Yesterday I found myself reading GMO’s latest quarterly letter and thinking, ‘wow, I’m fairly bearish but Jeremy Grantham just sounds like a grumpy old man!’ Until I came upon this passage:
…you may think that I am particularly pessimistic. It is not true: It is all of you who are optimistic! Not only does our species have a strong predisposition to be optimistic (or bullish) – it is probably a useful survival characteristic – but we are particularly good at listening to agreeable data and avoiding unpleasant data that does not jibe with our beliefs or philosophies. Facts, whether backed by 97% of scientists as is the case with man-made climate change, or 99.9% as is the case with evolution, do not count for nearly as much as we used to believe. For that matter, we do a terrible job of planning for the long term, particularly in postponing gratification, and we are wickedly bad at dealing with the implications of compound math. All of this makes it easy for us to forget about the previously painful market busts; facilitates our pushing stocks and markets on occasion to levels that make no mathematical sense; and allows us, regrettably, to ignore the logic of finite resources and a deteriorating climate until the consequences are pushed up our short-term noses.
It immediately made me think of one of my favorite songs from The Who:
The shares crash, hopes are dashed.
People forget,
Forget they’re hiding,
Behind an Eminence Front,
Eminence Front – it’s a put on.
We are only a few years removed from one of the worst financial crashes in our history and investors have already put it out of their minds. Most importantly they have forgotten perhaps the greatest lesson of that time: overpay for a security and you are essentially taking much greater risk with the prospect of much reduced reward.
GMO's updated 7-year forecasts: pic.twitter.com/Mbmzmoj0sO
— Jesse Felder (@jessefelder) July 16, 2015
Right now, stocks as a whole present very little in the way of potential reward. According to Grantham’s firm, investors should probably expect to lose money over the coming seven years in real terms (after inflation). Other measures (explained below), very highly correlated to future 10-year returns for stocks, suggest investors are likely to earn very little or no compensation at all over the coming decade for the risk they are assuming in owning stocks.
http://twitter.com/jessefelder/status/587737412756844544/photo/1
In trying to quantify that risk, Grantham’s firm suggests that investors are now risking about a 40% drawdown in order to earn less than the risk-free rate of return. I have also demonstrated recently that margin debt in relation to GDP has been highly correlated to future 3-year returns in stocks for some time now. The message we can glean from record high margin debt levels is that a 60% decline over the next three years is a real possibility. Know that I’m not predicting this outcome; I’m just sharing what the statistics say is a likely outcome based on this one measure.

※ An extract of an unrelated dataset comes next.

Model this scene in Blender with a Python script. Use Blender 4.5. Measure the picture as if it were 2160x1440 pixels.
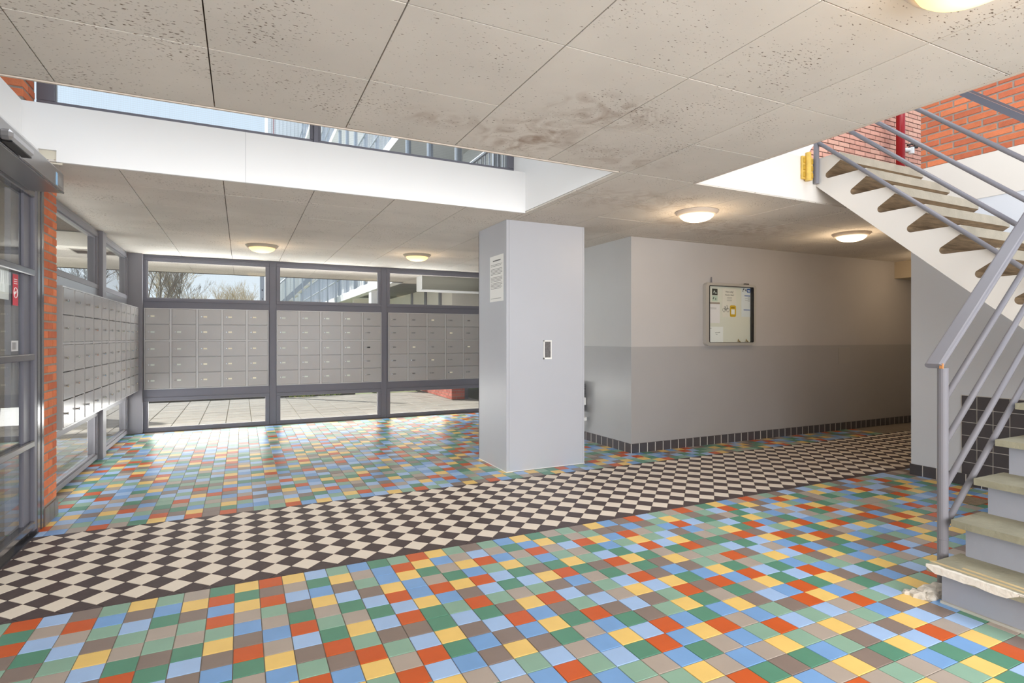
import bpy, math, random
from mathutils import Vector, Matrix
random.seed(7)
for o in list(bpy.data.objects):
    bpy.data.objects.remove(o)
S = bpy.context.scene
COL = S.collection
PI = math.pi

# ------------------------------------------------------------------ camera
F_PX, TH, HZ, H = 1179.76, 0.450763, 711.6, 1.32
cam = bpy.data.cameras.new('camera')
cam.sensor_width = 36.0
cam.lens = F_PX / 2160 * 36
cam.shift_y = (HZ - 720) / 2160
cam.clip_start, cam.clip_end = 0.03, 300
co = bpy.data.objects.new('camera', cam)
co.location = (0, 0, H)
co.rotation_euler = (PI / 2, 0, -TH)
COL.objects.link(co)
S.camera = co

# ------------------------------------------------------------------ world
W = bpy.data.worlds.new('sky')
S.world = W
W.use_nodes = True
nt = W.node_tree
nt.nodes.clear()
wo = nt.nodes.new('ShaderNodeOutputWorld')
bg = nt.nodes.new('ShaderNodeBackground')
tc = nt.nodes.new('ShaderNodeTexCoord')
sx = nt.nodes.new('ShaderNodeSeparateXYZ')
cr = nt.nodes.new('ShaderNodeValToRGB')
cr.color_ramp.elements[0].position = 0.0
cr.color_ramp.elements[0].color = (0.86, 0.93, 1.0, 1)
cr.color_ramp.elements[1].position = 1.0
cr.color_ramp.elements[1].color = (0.50, 0.70, 1.0, 1)
e_ = cr.color_ramp.elements.new(0.3)
e_.color = (0.72, 0.85, 1.0, 1)
nt.links.new(tc.outputs['Generated'], sx.inputs[0])
nt.links.new(sx.outputs['Z'], cr.inputs[0])
nt.links.new(cr.outputs[0], bg.inputs[0])
bg.inputs[1].default_value = 1.0
nt.links.new(bg.outputs[0], wo.inputs[0])

def lin(r, g, b):
    f = lambda c: (c / 255 / 12.92) if c / 255 <= 0.04045 else ((c / 255 + 0.055) / 1.055) ** 2.4
    return (f(r), f(g), f(b), 1)

def sun(rot, e, ang, colr=(1, 0.95, 0.88)):
    l = bpy.data.lights.new('sun', 'SUN')
    l.energy, l.angle, l.color = e, ang, colr
    o = bpy.data.objects.new('sun', l)
    o.rotation_euler = rot
    COL.objects.link(o)

def area(loc, target, sx_, sy_, e, colr=(1, 1, 1), glossy=True):
    l = bpy.data.lights.new('daylight_fill', 'AREA')
    l.shape, l.size, l.size_y, l.energy, l.color = 'RECTANGLE', sx_, sy_, e, colr
    o = bpy.data.objects.new('daylight_fill', l)
    o.location = loc
    d = Vector(target) - Vector(loc)
    o.rotation_euler = d.to_track_quat('-Z', 'Y').to_euler()
    o.visible_camera = False
    o.visible_glossy = glossy
    COL.objects.link(o)

sun((math.radians(51), 0, math.radians(225)), 6.4, 0.02)
# daylight: added fill lamps behind the camera, above void and stairs, outside the windows
area((-4.6, 9.9, 2.3), (-4.8, 12.2, 1.1), 3.0, 0.3, 70, (1.0, 0.99, 0.97), False)  # added outside to brighten the garden wall
area((-3.2, 7.0, 0.25), (-3.2, 7.6, 2.4), 2.6, 3.0, 75, (1.0, 0.985, 0.96), False)  # added uplight for the outdoor soffit
area((1.2, -2.6, 1.5), (1.2, 5, 1.2), 6.0, 2.2, 400, (1, 0.985, 0.97), False)  # added fill; no glazing is built behind the camera
area((0.5, 3.9, 5.0), (0.5, 3.9, 0), 3.4, 1.3, 40, (0.97, 0.985, 1.0))
area((4.4, 2.0, 5.4), (4.4, 2.4, 0), 2.4, 2.6, 90, (1, 0.97, 0.93))
area((7.2, 2.6, 6.2), (7.2, 4.6, 3.8), 2.5, 1.5, 62, (1, 0.98, 0.95))  # added lamp turned on the pink brick wall
area((-0.45, 9.5, 2.1), (-0.3, 5.5, 0.6), 1.6, 0.5, 50, (0.97, 0.99, 1.0), False)
area((1.9, 9.5, 2.1), (1.9, 5.5, 0.6), 2.9, 0.5, 50, (0.97, 0.99, 1.0), False)
area((-0.40, 9.75, 0.3), (-0.3, 5.6, 1.2), 1.55, 0.35, 7.5, (1.0, 0.985, 0.96))  # added low lamp that gives the hall floor its glare
area((1.9, 9.75, 0.3), (1.9, 5.6, 1.2), 2.9, 0.35, 9, (1.0, 0.985, 0.96))  # wider added lamp for the same floor glare
area((1.2, 9.75, 0.3), (1.2, 5.6, 2.2), 4.8, 0.4, 230, (1.0, 0.985, 0.96), False)  # added uplight for the hall ceiling
area((-1.75, 7.2, 0.3), (1.2, 7.2, 2.2), 3.6, 0.3, 40, (1.0, 0.985, 0.96), False)

S.view_settings.view_transform = 'Standard'
S.view_settings.look = 'None'
S.view_settings.exposure = 0.07
S.view_settings.gamma = 1.0
S.view_settings.use_curve_mapping = False

# ------------------------------------------------------------------ materials
MATS = {}
def mat(name, rgb, rough=0.5, metal=0.0, var=0.0, vscale=6.0, bump=0.0, bscale=40.0, rand=0.0, spec=0.5,
        emit=None, estr=0.0, coat=0.0):
    if name in MATS:
        return MATS[name]
    m = bpy.data.materials.new(name)
    m.use_nodes = True
    n = m.node_tree.nodes
    L = m.node_tree.links
    b = n['Principled BSDF']
    col = lin(*rgb)
    b.inputs['Base Color'].default_value = col
    b.inputs['Roughness'].default_value = rough
    b.inputs['Metallic'].default_value = metal
    b.inputs['Specular IOR Level'].default_value = spec
    if coat:
        b.inputs['Coat Weight'].default_value = coat
        b.inputs['Coat Roughness'].default_value = 0.15
    if emit:
        b.inputs['Emission Color'].default_value = (*emit, 1)
        b.inputs['Emission Strength'].default_value = estr
    if var or rand:
        geo = n.new('ShaderNodeNewGeometry')
        hsv = n.new('ShaderNodeHueSaturation')
        hsv.inputs['Color'].default_value = col
        add = n.new('ShaderNodeMath')
        add.operation = 'ADD'
        add.inputs[0].default_value = 1.0
        add.inputs[1].default_value = 0.0
        if var:
            no = n.new('ShaderNodeTexNoise')
            no.inputs['Scale'].default_value = vscale
            no.inputs['Detail'].default_value = 6
            L.new(geo.outputs['Position'], no.inputs['Vector'])
            mr = n.new('ShaderNodeMapRange')
            mr.inputs[1].default_value, mr.inputs[2].default_value = 0.25, 0.75
            mr.inputs[3].default_value, mr.inputs[4].default_value = 1 - var, 1 + var
            L.new(no.outputs[0], mr.inputs[0])
            L.new(mr.outputs[0], add.inputs[0])
        if rand:
            oi = n.new('ShaderNodeObjectInfo')
            mr2 = n.new('ShaderNodeMapRange')
            mr2.inputs[3].default_value, mr2.inputs[4].default_value = -rand, rand
            L.new(oi.outputs['Random'], mr2.inputs[0])
            L.new(mr2.outputs[0], add.inputs[1])
        L.new(add.outputs[0], hsv.inputs['Value'])
        L.new(hsv.outputs[0], b.inputs['Base Color'])
    if bump:
        geo2 = n.new('ShaderNodeNewGeometry')
        nb = n.new('ShaderNodeTexNoise')
        nb.inputs['Scale'].default_value = bscale
        nb.inputs['Detail'].default_value = 4
        L.new(geo2.outputs['Position'], nb.inputs['Vector'])
        bp = n.new('ShaderNodeBump')
        bp.inputs['Strength'].default_value = bump
        bp.inputs['Distance'].default_value = 0.01
        L.new(nb.outputs[0], bp.inputs['Height'])
        L.new(bp.outputs[0], b.inputs['Normal'])
    MATS[name] = m
    return m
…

This horrible risk/reward equation is simply a function of extremely high valuations. As Warren Buffett likes to say, “the price you pay determines your rate of return.” Pay a high price and get a low return and vice versa. Additionally, if you can manage to buy something cheap enough to build in a “margin of safety,” your downside is limited. However, when you pay a high price you leave yourself open to a large potential downside.
Speaking of Buffett, his valuation yardstick (Market Cap-to-GNP) shows stocks are currently valued just as high as they were back in November 1999, just a few months shy of the very top of the dotcom bubble. Investors should look at this chart and remember what the risk/reward equation back then meant for the coming decade. For those that don’t remember, it meant a couple of massive drawdowns on your way to earning very close to no return at all. (Specifically, this measure now forecasts a -1% return per year over the coming decade.)
Instead, investors today choose to hide behind an “eminence front.” They ignore these facts simply because they are unpleasant to think about. Despite the horrible risk/reward prospects of owning equities today, they have now put nearly as much money to work in the market as they did back in 1999. (This measure is even more highly correlated to future 10-year returns. It now forecasts about a 2.5% return per year over the coming decade.)
It’s truly an astounding phenomenon that investors, after experiencing the very painful consequences of buying high – not just once but twice over the past 15 years, can once again be so enamored with paying such high prices yet again. Amazingly, they are as eager as ever to take on incredible risk with very little possibility of reward. It proves that “rational expectations” are merely the imaginings of academics and have no place in real world money management. It also validates Grantham’s view that it’s not him who is pessimistic; it’s investors who are too optimistic.